Heartfelt and sweating, Q-Tip had the crowd in the palm of his hand, as Quest segwayed into “Sucka N—a” with Ali Shaheed Muhammad (on DJ duty) providing some much needed hype, to bring the tempo up a notch.

Phife Dawg clearly couldn’t keep up with Q-Tip, and obviously, the diabetes that has plagued him for much of his life, showed its effect. Up until his sunglasses were removed it did come across comically, not disrespectfully, as homage to Weekend at Bernie’s with Phife occasionally looking catatonic. When Phife took off his glasses, his eyes looked drawn, the skin wrinkled and ageing; it was a bit sad to see such a hip-hop icon in this way.

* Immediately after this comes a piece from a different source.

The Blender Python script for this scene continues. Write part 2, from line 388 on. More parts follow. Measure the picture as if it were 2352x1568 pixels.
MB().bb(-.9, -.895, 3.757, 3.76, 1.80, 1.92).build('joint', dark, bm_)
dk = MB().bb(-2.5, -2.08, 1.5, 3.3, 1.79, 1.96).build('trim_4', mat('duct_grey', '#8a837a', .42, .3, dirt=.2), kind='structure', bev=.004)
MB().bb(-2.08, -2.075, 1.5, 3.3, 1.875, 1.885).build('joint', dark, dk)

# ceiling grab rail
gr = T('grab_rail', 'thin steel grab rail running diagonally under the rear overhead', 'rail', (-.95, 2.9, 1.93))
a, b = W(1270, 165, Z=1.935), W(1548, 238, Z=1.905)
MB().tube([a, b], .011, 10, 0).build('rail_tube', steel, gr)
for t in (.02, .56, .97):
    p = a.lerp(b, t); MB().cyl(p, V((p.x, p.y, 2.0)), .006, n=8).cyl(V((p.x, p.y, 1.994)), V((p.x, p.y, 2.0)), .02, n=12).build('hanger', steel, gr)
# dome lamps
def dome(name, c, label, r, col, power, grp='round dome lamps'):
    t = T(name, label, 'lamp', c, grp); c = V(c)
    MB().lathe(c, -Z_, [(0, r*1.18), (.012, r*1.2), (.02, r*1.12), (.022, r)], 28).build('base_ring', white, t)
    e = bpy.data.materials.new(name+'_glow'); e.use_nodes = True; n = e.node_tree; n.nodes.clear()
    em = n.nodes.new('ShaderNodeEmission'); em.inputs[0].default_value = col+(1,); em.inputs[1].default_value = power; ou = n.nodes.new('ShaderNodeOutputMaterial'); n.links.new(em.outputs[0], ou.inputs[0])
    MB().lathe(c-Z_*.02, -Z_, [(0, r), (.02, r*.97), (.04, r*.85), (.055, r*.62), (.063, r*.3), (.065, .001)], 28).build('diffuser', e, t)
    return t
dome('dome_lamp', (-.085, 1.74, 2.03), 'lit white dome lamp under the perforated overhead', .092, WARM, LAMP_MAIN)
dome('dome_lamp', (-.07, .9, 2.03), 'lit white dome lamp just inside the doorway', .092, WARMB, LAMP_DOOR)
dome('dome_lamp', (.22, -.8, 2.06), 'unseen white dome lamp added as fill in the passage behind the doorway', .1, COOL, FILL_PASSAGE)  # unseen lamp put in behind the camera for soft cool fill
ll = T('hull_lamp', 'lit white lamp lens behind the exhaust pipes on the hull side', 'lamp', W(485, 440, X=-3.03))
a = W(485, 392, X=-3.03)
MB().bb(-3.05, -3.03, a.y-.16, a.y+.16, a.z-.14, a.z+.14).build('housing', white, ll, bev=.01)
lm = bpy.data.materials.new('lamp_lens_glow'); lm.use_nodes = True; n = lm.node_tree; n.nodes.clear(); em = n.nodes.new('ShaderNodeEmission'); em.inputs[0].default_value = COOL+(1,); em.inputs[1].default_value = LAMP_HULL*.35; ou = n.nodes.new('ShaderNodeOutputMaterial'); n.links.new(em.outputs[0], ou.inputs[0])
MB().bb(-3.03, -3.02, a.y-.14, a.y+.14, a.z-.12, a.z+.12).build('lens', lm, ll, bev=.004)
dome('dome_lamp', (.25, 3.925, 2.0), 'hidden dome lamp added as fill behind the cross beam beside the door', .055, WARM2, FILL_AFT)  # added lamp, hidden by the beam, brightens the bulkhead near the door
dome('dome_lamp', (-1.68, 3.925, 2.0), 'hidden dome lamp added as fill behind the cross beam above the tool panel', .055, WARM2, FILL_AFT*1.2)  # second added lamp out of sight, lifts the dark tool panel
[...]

The tingly, jingly and whistling Rivera boardwalk inspired (and with a nod to “Midnight Cowboy”) “Show Business” got the crowd swaying before Q-Tip raspily shrieked: “BONITA APPLEBUM!!!!” with a twirl and grip of his microphone. As the beat kicked in, Q-Tip and Phife got the crowd to dance in unison with them, recounting the narrative of an unattainable woman placed on an imaginary pedestal.

A Tribe Called Quest at Wireless Festival UK 2013

Quest had the audience in the palm of their hand and they did the old trick of telling us all that the powers that be had pulled the plug on their set. The three hurried off, followed by a chorus of boos and pleading for Quest to come back on- after all, some of their greatest hits hadn’t been played thus far.

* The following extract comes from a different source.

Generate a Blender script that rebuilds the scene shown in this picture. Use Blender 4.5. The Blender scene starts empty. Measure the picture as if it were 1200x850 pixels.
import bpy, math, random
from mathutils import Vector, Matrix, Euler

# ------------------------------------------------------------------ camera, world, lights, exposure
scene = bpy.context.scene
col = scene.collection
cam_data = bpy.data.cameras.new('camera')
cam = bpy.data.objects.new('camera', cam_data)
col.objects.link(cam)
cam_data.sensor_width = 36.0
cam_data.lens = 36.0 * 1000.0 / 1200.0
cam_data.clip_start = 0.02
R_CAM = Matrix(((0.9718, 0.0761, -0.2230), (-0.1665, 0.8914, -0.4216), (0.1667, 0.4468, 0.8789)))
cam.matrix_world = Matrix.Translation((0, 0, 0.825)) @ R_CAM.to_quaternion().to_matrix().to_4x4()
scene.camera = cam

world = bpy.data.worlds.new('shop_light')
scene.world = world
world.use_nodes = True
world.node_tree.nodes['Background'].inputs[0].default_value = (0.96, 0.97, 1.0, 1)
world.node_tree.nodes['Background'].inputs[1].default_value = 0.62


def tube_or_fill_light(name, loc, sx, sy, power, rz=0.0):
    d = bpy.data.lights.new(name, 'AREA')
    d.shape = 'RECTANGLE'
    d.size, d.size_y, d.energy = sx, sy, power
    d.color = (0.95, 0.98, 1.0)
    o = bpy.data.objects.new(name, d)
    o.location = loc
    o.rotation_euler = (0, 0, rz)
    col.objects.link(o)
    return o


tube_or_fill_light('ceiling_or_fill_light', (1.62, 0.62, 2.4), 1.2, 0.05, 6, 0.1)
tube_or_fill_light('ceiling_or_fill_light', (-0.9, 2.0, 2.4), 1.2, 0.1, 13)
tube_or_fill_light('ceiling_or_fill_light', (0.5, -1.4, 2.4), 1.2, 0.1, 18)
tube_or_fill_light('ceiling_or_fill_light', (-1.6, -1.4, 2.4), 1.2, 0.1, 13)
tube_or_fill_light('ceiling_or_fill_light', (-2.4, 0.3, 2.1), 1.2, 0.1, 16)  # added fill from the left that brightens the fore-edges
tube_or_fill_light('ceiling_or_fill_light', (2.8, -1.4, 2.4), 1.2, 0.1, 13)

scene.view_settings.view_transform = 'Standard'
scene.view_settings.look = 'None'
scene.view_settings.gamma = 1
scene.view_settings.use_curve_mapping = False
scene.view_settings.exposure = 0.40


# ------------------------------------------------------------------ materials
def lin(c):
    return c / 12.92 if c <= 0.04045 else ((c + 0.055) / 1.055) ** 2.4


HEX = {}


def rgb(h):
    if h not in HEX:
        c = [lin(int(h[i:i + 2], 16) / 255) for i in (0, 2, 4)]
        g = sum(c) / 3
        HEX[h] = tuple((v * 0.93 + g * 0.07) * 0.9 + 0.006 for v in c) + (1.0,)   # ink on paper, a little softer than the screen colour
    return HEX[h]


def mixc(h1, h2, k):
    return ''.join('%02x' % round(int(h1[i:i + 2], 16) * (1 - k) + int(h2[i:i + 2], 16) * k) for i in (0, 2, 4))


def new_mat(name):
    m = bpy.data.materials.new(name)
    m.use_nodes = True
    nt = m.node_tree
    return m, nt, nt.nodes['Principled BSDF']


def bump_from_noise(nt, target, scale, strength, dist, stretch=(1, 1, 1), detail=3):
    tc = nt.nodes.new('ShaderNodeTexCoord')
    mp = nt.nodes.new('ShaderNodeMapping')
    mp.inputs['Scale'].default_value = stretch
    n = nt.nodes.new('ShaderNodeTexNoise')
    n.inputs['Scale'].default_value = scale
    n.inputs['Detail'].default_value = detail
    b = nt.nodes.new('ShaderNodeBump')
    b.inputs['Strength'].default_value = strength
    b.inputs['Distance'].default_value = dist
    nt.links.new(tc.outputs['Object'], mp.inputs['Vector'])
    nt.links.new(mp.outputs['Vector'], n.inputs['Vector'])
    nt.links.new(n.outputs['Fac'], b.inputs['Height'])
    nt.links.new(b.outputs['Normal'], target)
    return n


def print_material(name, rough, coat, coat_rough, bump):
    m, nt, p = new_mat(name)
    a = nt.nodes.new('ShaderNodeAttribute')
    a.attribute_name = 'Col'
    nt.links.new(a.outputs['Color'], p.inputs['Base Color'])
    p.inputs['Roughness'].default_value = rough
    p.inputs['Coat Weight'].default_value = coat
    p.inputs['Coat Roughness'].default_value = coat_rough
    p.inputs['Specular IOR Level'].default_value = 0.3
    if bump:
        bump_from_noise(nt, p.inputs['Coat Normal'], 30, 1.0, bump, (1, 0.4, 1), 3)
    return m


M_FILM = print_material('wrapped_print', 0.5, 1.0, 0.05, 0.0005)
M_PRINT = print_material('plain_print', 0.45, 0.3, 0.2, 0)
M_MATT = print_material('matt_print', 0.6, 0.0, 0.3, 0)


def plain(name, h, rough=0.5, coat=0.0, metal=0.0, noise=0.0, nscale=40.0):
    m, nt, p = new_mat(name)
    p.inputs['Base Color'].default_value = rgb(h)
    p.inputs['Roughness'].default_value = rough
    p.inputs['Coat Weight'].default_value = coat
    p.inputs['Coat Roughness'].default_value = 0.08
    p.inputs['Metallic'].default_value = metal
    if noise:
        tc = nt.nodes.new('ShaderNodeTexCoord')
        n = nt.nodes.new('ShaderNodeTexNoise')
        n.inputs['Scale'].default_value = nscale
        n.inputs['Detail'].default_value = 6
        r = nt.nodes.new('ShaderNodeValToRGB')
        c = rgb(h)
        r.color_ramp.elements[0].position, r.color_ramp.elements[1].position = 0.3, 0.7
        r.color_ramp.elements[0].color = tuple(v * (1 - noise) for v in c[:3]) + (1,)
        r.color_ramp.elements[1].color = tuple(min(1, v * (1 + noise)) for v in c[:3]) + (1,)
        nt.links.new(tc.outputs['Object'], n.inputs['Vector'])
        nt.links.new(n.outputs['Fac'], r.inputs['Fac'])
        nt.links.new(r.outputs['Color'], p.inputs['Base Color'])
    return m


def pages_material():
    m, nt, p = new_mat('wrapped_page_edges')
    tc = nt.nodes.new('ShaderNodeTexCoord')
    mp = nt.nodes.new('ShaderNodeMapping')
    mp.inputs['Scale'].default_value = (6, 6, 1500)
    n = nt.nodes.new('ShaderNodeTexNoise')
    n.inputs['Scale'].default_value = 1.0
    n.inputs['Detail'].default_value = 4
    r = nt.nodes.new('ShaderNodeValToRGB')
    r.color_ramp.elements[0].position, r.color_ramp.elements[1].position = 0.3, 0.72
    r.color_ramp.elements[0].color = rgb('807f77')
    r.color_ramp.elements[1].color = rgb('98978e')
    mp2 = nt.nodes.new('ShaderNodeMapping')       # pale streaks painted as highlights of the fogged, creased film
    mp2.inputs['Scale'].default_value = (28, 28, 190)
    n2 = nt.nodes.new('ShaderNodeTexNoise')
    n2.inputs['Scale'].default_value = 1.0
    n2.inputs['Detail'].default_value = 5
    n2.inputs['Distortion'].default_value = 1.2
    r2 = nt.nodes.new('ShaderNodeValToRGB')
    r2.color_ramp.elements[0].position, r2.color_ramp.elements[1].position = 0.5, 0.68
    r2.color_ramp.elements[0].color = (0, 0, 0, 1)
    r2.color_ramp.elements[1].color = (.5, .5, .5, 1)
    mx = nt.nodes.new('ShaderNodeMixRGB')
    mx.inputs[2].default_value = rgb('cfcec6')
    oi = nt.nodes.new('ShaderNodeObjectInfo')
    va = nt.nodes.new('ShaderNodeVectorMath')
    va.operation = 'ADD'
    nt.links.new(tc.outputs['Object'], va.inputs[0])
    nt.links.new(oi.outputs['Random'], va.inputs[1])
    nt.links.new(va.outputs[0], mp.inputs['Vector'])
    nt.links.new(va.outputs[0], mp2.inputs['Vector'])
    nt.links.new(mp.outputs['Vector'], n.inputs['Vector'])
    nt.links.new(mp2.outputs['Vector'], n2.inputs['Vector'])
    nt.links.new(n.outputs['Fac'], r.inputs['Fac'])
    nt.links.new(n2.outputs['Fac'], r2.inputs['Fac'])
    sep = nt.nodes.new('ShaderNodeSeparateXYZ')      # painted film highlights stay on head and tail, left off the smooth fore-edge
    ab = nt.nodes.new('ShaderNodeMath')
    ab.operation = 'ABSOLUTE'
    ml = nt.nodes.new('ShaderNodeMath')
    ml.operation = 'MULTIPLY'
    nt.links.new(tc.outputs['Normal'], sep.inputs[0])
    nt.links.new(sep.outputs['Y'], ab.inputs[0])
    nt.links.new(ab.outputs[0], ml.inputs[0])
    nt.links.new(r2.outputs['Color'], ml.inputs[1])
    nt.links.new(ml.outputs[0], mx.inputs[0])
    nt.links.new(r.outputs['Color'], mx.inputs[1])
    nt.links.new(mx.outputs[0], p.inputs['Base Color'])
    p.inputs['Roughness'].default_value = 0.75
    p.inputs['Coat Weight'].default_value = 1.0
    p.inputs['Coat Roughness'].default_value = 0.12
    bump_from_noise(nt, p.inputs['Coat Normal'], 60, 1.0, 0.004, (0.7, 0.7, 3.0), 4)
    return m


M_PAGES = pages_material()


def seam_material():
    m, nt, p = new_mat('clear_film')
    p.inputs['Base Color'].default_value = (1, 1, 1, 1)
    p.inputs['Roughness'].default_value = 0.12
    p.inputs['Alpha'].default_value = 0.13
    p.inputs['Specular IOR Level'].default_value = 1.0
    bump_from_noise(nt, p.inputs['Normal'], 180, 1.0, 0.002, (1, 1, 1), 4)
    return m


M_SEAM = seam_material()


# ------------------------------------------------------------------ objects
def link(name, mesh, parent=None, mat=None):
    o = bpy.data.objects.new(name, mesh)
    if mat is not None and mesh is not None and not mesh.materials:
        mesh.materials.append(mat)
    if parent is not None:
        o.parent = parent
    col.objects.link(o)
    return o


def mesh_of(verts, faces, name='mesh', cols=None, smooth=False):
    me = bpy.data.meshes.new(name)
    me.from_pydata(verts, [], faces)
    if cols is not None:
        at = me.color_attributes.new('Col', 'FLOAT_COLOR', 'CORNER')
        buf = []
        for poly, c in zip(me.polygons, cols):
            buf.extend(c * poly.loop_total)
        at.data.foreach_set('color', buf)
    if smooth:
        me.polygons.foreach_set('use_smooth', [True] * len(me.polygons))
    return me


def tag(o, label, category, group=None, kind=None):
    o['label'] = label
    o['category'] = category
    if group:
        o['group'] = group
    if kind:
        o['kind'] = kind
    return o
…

And, like all great and engaging performers, Quest came back strong with “Scenario” and a volcanic eruption swept from the front to the back and side to side. As if things couldn’t get more amped or nostalgic, the quotable lyrics of “Oh My God” and “Lyrics To Go” with the Whatnuts and Minnie Riperton samples, were pure perfection played out in this blistering of summer nights. Even a freestyle set to b-boyJazz-break favourite Bob James (“Nautilus”) with Q-Tip and Phife trading off of each other, was a beautiful thing to behold.

Of course, A Tribe Called Quest set couldn’t be complete without a few choice tracks. As with ‘Bonita Applebum’, Q-Tip commanded most of the stage, doing an impromptu meet and greet as he shouted “AWWWWWARRRRD TOUUUUURRRR”- a feeling of well-being shone over the crowd. The distinct intro, masked by sirens, readied the nodding heads into full-on dance mode. Q-Tip, with beads of sweat and passion throughout, tore through the record.

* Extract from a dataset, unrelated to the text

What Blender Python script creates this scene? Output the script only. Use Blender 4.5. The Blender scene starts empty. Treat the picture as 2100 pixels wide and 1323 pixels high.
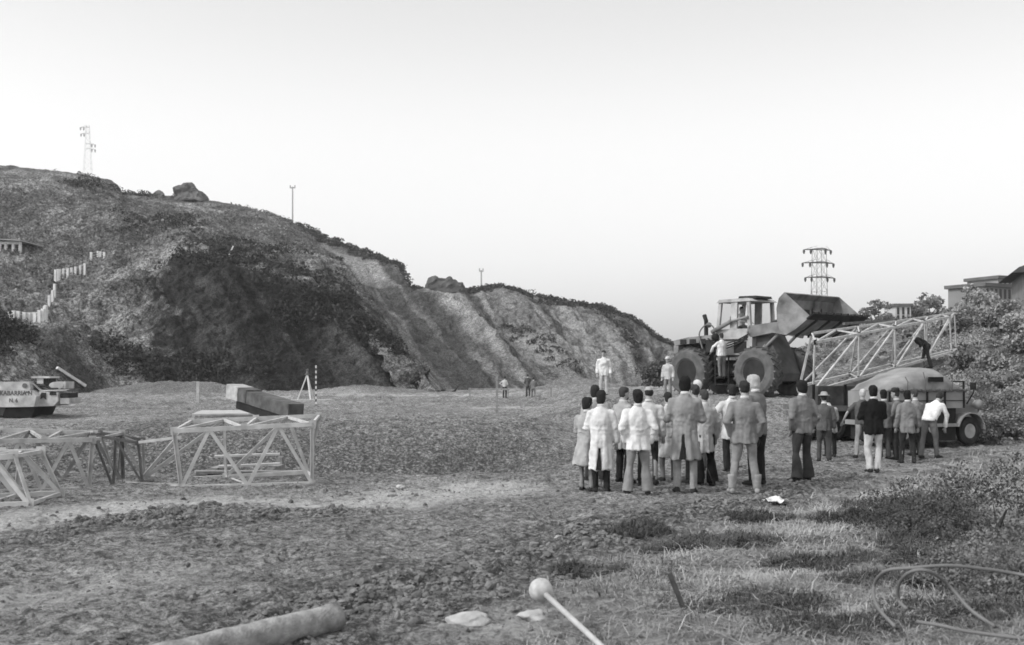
import bpy, bmesh, math, random
import numpy as np
from mathutils import Vector, Matrix, Quaternion, noise as mnoise
from mathutils.bvhtree import BVHTree
random.seed(7); np.random.seed(7)
R = math.radians
scene = bpy.context.scene
C = scene.collection

# ------------------------------------------------------------------ camera
F = 2100.0          # focal length in photograph pixels (photo 2100 x 1323), horizon at y = 766
HZ = 766.0
CAMH = 2.0
cd = bpy.data.cameras.new('camera'); cam = bpy.data.objects.new('camera', cd); C.objects.link(cam)
cam.location = (0, 0, CAMH); cam.rotation_euler = (R(90), 0, 0)
cd.sensor_width = 36; cd.lens = 36.0
cd.shift_y = (HZ - 661.5) / 2100.0
cd.clip_start = 0.1; cd.clip_end = 6000
cd.dof.use_dof = True; cd.dof.focus_distance = 30; cd.dof.aperture_fstop = 2.8
scene.camera = cam
# ------------------------------------------------------------------ light
SUN_EL, SUN_AZ = 42, -115     # azimuth clockwise from +Y; sun behind-left of the camera
w = bpy.data.worlds.new('World'); scene.world = w; w.use_nodes = True
nt = w.node_tree; nt.nodes.clear()
sky = nt.nodes.new('ShaderNodeTexSky'); sky.sky_type = 'NISHITA'; sky.sun_disc = False
sky.sun_elevation = R(SUN_EL); sky.sun_rotation = R(SUN_AZ)
sky.air_density = 1.0; sky.dust_density = 6.0; sky.ozone_density = 0.5
bw = nt.nodes.new('ShaderNodeRGBToBW')
gam = nt.nodes.new('ShaderNodeMath'); gam.operation = 'POWER'; gam.inputs[1].default_value = 0.42
mul = nt.nodes.new('ShaderNodeMath'); mul.operation = 'MULTIPLY'; mul.inputs[1].default_value = 6.1
bg = nt.nodes.new('ShaderNodeBackground'); bg.inputs['Strength'].default_value = 0.12
wo = nt.nodes.new('ShaderNodeOutputWorld')
nt.links.new(sky.outputs[0], bw.inputs[0]); nt.links.new(bw.outputs[0], gam.inputs[0]); nt.links.new(gam.outputs[0], mul.inputs[0])
tcw = nt.nodes.new('ShaderNodeTexCoord'); sx = nt.nodes.new('ShaderNodeSeparateXYZ'); mrw = nt.nodes.new('ShaderNodeMapRange'); mrw.interpolation_type = 'SMOOTHSTEP'
mrw.inputs['From Min'].default_value = .20; mrw.inputs['From Max'].default_value = .38; mrw.inputs['To Min'].default_value = 1.0; mrw.inputs['To Max'].default_value = .82
mu2 = nt.nodes.new('ShaderNodeMath'); mu2.operation = 'MULTIPLY'
nt.links.new(tcw.outputs['Generated'], sx.inputs[0]); nt.links.new(sx.outputs['Z'], mrw.inputs['Value']); nt.links.new(mul.outputs[0], mu2.inputs[0]); nt.links.new(mrw.outputs[0], mu2.inputs[1])
nt.links.new(mu2.outputs[0], bg.inputs['Color']); nt.links.new(bg.outputs[0], wo.inputs['Surface'])
sl = bpy.data.lights.new('sun', 'SUN'); sl.energy = 2.2; sl.angle = R(6); sl.color = (1, 1, 1)
so = bpy.data.objects.new('sun', sl); C.objects.link(so)
_d = Vector((math.sin(R(SUN_AZ)) * math.cos(R(SUN_EL)), math.cos(R(SUN_AZ)) * math.cos(R(SUN_EL)), math.sin(R(SUN_EL))))
so.rotation_euler = _d.to_track_quat('Z', 'Y').to_euler(); so.location = (0, -10, 60)
scene.view_settings.view_transform = 'Standard'; scene.view_settings.look = 'None'
scene.view_settings.exposure = 0.0; scene.view_settings.gamma = 1.0
scene.render.engine = 'CYCLES'
scene.cycles.max_bounces = 5; scene.cycles.diffuse_bounces = 2; scene.cycles.volume_bounces = 1
scene.cycles.filter_width = 1.7

# ------------------------------------------------------------------ numpy noise
def _h(ix, iy, iz):
    n = (ix.astype(np.int64) * 374761393 + iy.astype(np.int64) * 668265263 + iz.astype(np.int64) * 1274126177) & 0xFFFFFFFF
    n = ((n ^ (n >> 13)) * 1274126177) & 0xFFFFFFFF
    n = ((n ^ (n >> 16)) * 2246822519) & 0xFFFFFFFF
    return ((n ^ (n >> 15)) & 0xFFFFFF) / float(0xFFFFFF)
def vn(x, y, z=None):
    x = np.asarray(x, float); y = np.asarray(y, float)
    z = np.zeros_like(x) if z is None else np.asarray(z, float)
    xi, yi, zi = np.floor(x), np.floor(y), np.floor(z)
    fx, fy, fz = x - xi, y - yi, z - zi
    fx, fy, fz = fx*fx*(3-2*fx), fy*fy*(3-2*fy), fz*fz*(3-2*fz)
    r = 0
    for a in (0, 1):
        for b in (0, 1):
            for c in (0, 1):
                r = r + _h(xi+a, yi+b, zi+c) * (fx if a else 1-fx) * (fy if b else 1-fy) * (fz if c else 1-fz)
    return r * 2 - 1
def fbm(x, y, z=None, o=4):
    s = 0; a = 1; t = 0
    for k in range(o):
        s = s + a * vn(x * 2**k + 17*k, y * 2**k - 9*k, None if z is None else z * 2**k + 5*k); t += a; a *= .5
    return s / t
def sm(a, b, x):
    t = np.clip((np.asarray(x, float) - a) / (b - a), 0, 1); return t*t*(3-2*t)
def pdist(x, y, pts):
    d = np.full(np.shape(x), 1e9); sgn = np.zeros(np.shape(x))
    for (ax, ay), (bx, by) in zip(pts[:-1], pts[1:]):
        ex, ey = bx-ax, by-ay; L = ex*ex+ey*ey
        t = np.clip(((x-ax)*ex + (y-ay)*ey)/L, 0, 1)
        dd = np.hypot(x-ax-t*ex, y-ay-t*ey); s = ex*(y-ay) - ey*(x-ax)
        m = dd < d; d = np.where(m, dd, d); sgn = np.where(m, s, sgn)
    return d, sgn
def g0(px, py): Y = CAMH * F / (py - HZ); return ((px-1050)/F*Y, Y)
def P(px, py, Y): return Vector(((px-1050)/F*Y, Y, CAMH + (HZ-py)/F*Y))

GRASS_EDGE = [(-2.0, 4.0), g0(960, 1323), g0(1130, 1180), g0(1500, 1065), g0(1760, 985), g0(1960, 930), (30, 33), (90, 60)]
RUT1 = [g0(-300, 1180), g0(0, 1118), g0(180, 1082), g0(440, 1055), g0(620, 1060)]
RUT2 = [g0(250, 1075), g0(380, 1085), g0(560, 1062), g0(740, 1052)]
RUT3 = [g0(620, 1285), g0(800, 1220), g0(1060, 1170), g0(1250, 1095), g0(1500, 1055), g0(1760, 985)]
PALE = [g0(-300, 1130), g0(0, 1075), g0(300, 1045), g0(700, 1035), g0(980, 1000)]
PALE2 = [g0(-100, 1240), g0(150, 1210), g0(340, 1180)]

def grassmask(x, y):
    d, s = pdist(x, y, GRASS_EDGE)
    return np.where(s < 0, d, -d)
def height(x, y, detail=True):
    x = np.asarray(x, float); y = np.asarray(y, float)
    r = np.hypot(x, y)
    z = 0.35*sm(22, 34, y)*(1-sm(70, 105, y)) + 0.12*sm(-2, -9, x)*0
    # loader platform
    ed = 33.4 + .5*vn(x*.35, y*0+3)
    pl = sm(1.0, 4.5, x + 1.5*vn(y*.15, x*0)) * sm(ed, ed+1.6, y) * (1-sm(60, 95, y)) * (1-sm(26, 34, x))
    z = z*(1-pl) + 1.07*pl
    # hollow behind the trusses
    z = z - .85*sm(20.7, 22.2, y+.5*vn(x*.5, x*0))*(1-sm(23.6, 26.4, y-.1*x))*sm(-12, -9, x)*(1-sm(-1.0, 2.2, x))
    # bank of loose earth behind the hollow
    z = z + 1.2*np.exp(-(((x+32)/7)**2+((y-97)/4)**2)) + 1.3*np.exp(-(((x-6.5)/5)**2+((y-100)/4)**2)) + .9*np.exp(-(((x+14)/5)**2+((y-98)/3)**2))
    z = z + .62*np.exp(-((y-28.0-.12*x)/1.9)**2)*sm(-16, -8, x)*(1-sm(0, 3, x))
    gd = grassmask(x, y)
    gz = sm(0, 5, gd)*(1-sm(26, 50, r))
    z = z + 0.26*gz*(1-sm(14, 24, y)) + .42*sm(3, 9, x-0.25*y-.6)*sm(8, 14, y)*(1-sm(22, 27, y))
    if detail:
        z = z + .10*fbm(x*.22, y*.22, o=3)*sm(3, 10, r)
        near = 1-sm(35, 80, r)
        lump = fbm(x*1.3, y*1.3, o=3); 
        z = z + near*.07*lump + near*(.05*np.abs(fbm(x*3.4+3, y*3.4, o=4)) + .05*np.clip(fbm(x*8, y*8, o=3)-.05, 0, 1))
        z = z + near*.06*gz*fbm(x*2.6+9, y*2.6, o=3) + near*.15*gz*fbm(x*.8+4, y*.8, o=2)
        clod = np.clip(fbm(x*7.3, y*7.3, o=2), 0, 1)
        wob = .55*fbm(x*.8, y*.8, o=3)
        for rt, wd, am in ((RUT1, .5, .035), (RUT2, .42, .03), (RUT3, .7, .055)):
            d, s = pdist(x+wob, y+wob, rt)
            k = np.exp(-(d/wd)**2)
            z = z + k*am*(.25+1.4*clod+.9*np.clip(fbm(x*3+5, y*3, o=2), -.4, 1)) - am*.8*np.exp(-((d-wd*1.2)/(.3*wd))**2)*sm(0, 1, -np.sign(s))
        z = z + near*.03*clod*sm(.0, .5, fbm(x*.5+7, y*.5, o=2)+.15)
        far = sm(35, 70, r)
        z = z + far*(.22*fbm(x*.35, y*.35, o=4)+.22*fbm(x*1.3, y*1.3, o=4))
    return z
def gz(x, y): return float(height(np.array([x]), np.array([y]))[0])

# ------------------------------------------------------------------ materials (the place is rendered in greys like the print)
MATS = {}
def mat(name, v, rough=.85, var=.18, scale=6, bump=0, metal=0, spec=.3, bscale=None):
    if name in MATS: return MATS[name]
    m = bpy.data.materials.new(name); m.use_nodes = True; n = m.node_tree.nodes; l = m.node_tree.links
    b = n['Principled BSDF']; b.inputs['Roughness'].default_value = rough; b.inputs['Metallic'].default_value = metal
    b.inputs['Specular IOR Level'].default_value = spec if v > .13 else spec*.35
    tc = n.new('ShaderNodeTexCoord'); no = n.new('ShaderNodeTexNoise'); no.inputs['Scale'].default_value = scale; no.inputs['Detail'].default_value = 5
    l.new(tc.outputs['Object'], no.inputs['Vector'])
    mr = n.new('ShaderNodeMapRange'); mr.inputs['From Min'].default_value = .3; mr.inputs['From Max'].default_value = .7
    mr.inputs['To Min'].default_value = v*(1-var); mr.inputs['To Max'].default_value = v*(1+var)
    l.new(no.outputs['Fac'], mr.inputs['Value']); l.new(mr.outputs[0], b.inputs['Base Color'])
    if bump:
        n2 = n.new('ShaderNodeTexNoise'); n2.inputs['Scale'].default_value = bscale or scale*4; n2.inputs['Detail'].default_value = 6
        l.new(tc.outputs['Object'], n2.inputs['Vector'])
        bp = n.new('ShaderNodeBump'); bp.inputs['Strength'].default_value = 1; bp.inputs['Distance'].default_value = bump
        l.new(n2.outputs['Fac'], bp.inputs['Height']); l.new(bp.outputs[0], b.inputs['Normal'])
    MATS[name] = m; return m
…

The urgency, aggressive and punchy drums so vividly recreated with a fantastic sound system, made Quest’s timeless production that bit more of a privilege to hear life after a 20-year absence. They clearly pioneered the art of jazz sampling and hip-hop, but it’s too lazy and lacking nuance to label their flavour, ‘Jazz Rap’. Even Quest’s lyrics had more emphasis all these years later- the timelessness of their concepts, the delivery and the complete original thought, that make them so uniquely respected and loved in the hip-hop community.

Of course, “Check the Rhime” and “Can I Kick It” were most sought-after in the affections of hip-hop fans that have grown up with Quest, and it was a perfect way to end their set. Quest lived up to the hype of an almost generational absence, which save for “Find a Way” off their 1998 album The Love Movement, was such a joyous and positive experience. Heat and high prices be damned – this was worth every penny.